Pritzker proposes reducing burdensome housing regulations
The state needs to add 227,000 homes by 2030 to meet demand
Gov. J.B. Pritzker made Illinois’ acute housing shortage a focus in his recent State of the State address, proposing to make building homes easier by reducing an array of harmful regulations.
Pritzker’s housing focus comes as Illinois faces a shortage of 142,000 homes, according to a recent report from the University of Illinois. To meet its growing demand, Illinois needs an estimated 227,000 new units over the next five years.
The state received a grade of “C” and an affordability ranking of 30th in an analysis from Realtor.com.
Pritzker’s assessment is one of simple supply and demand: “The problem is clear – rent is too high and home ownership is too far out of reach. The cause is clear, too. We are not building enough homes fast enough.”

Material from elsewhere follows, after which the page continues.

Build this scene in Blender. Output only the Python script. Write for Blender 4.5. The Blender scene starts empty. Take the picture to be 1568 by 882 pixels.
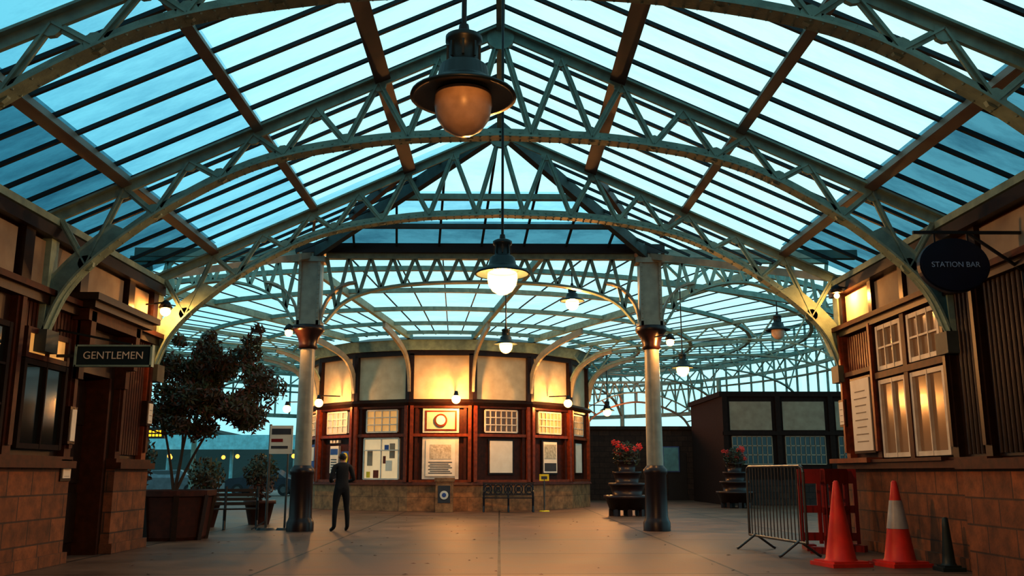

This aligns with a proven principle: The key to achieving housing affordability is to increase housing supply.”
Pritzker acknowledged that bureaucratic red tape “unnecessarily increases costs, delays construction, and frequently kills projects altogether.” Illinois authorizes permits at a much lower rate than the national average. Since January 2015, Illinois has permitted an average of 848 private housing units per month. The national average over that time was 1,426 units.
The governor recommends streamlining the state’s permitting process by standardizing timelines, reducing delays at the local level by allowing qualified third-party reviewers to approve permits, and standardizing impact fees. Illinois’ permitting process is slow and represents a significant barrier to increasing housing supply.
In his remarks, Pritzker singled out parking requirements, which mandate a certain number of spots for each unit. Parking mandates increase costs for developers, because they usually have to add expensive underground parking for larger buildings.
In Chicago, underground parking spots can cost developers up to $36,000 apiece. The mandates can raise housing costs up to 17%. They’re also unnecessary in many cases, particularly when the housing is near public transportation and people select it for that reason.
Last summer Chicago eliminated parking requirements for construction 0.75 miles from CTA or Metra lines, which covers most of the city. In November, Illinois eliminated parking minimums near transit hubs. Pritzker wants to further reduce these requirements statewide.
In his proposed budget for fiscal 2027, the governor wants to boost “housing developments by modernizing outdated building codes and legalizing family-friendly housing types (duplexes, triplexes, four-flats, ADUs).” The document does not specify what reforms Pritzker will propose.
Illinois has the second-strictest zoning code in the Midwest and the 30th-most burdensome nationally.
The best way to boost supply on these types of housing is by “adopting by-right zoning and broadly legalizing multi-family housing, upzoning existing low-and-medium density residential areas and legalizing accessory dwelling units,” says a 2024 report from the Center for Poverty Solutions.
Accessory dwelling units, such as granny flats and coach houses, are particularly appealing for boosting supply because they’re smaller and built on existing properties.
Chicago would stand to gain the most housing units by making it easy to build ADUs. The city’s current policy inequitably harms minorities in the city’s poorest neighborhoods.
Although Chicago eased restrictions slightly in 2025, building ADUs remains nearly impossible in most parts of the city.
Senate Bill 3726 would prevent municipalities from prohibiting the building or usage of ADUs. The bill has been assigned to the executive committee.
Pritzker’s pro-building initiative follows a proven approach to housing affordability: address the root regulatory burdens that make it unnecessarily expensive for developers to build the homes Illinoisans need, such as adopting by-right zoning statewide and eliminating aesthetic restrictions.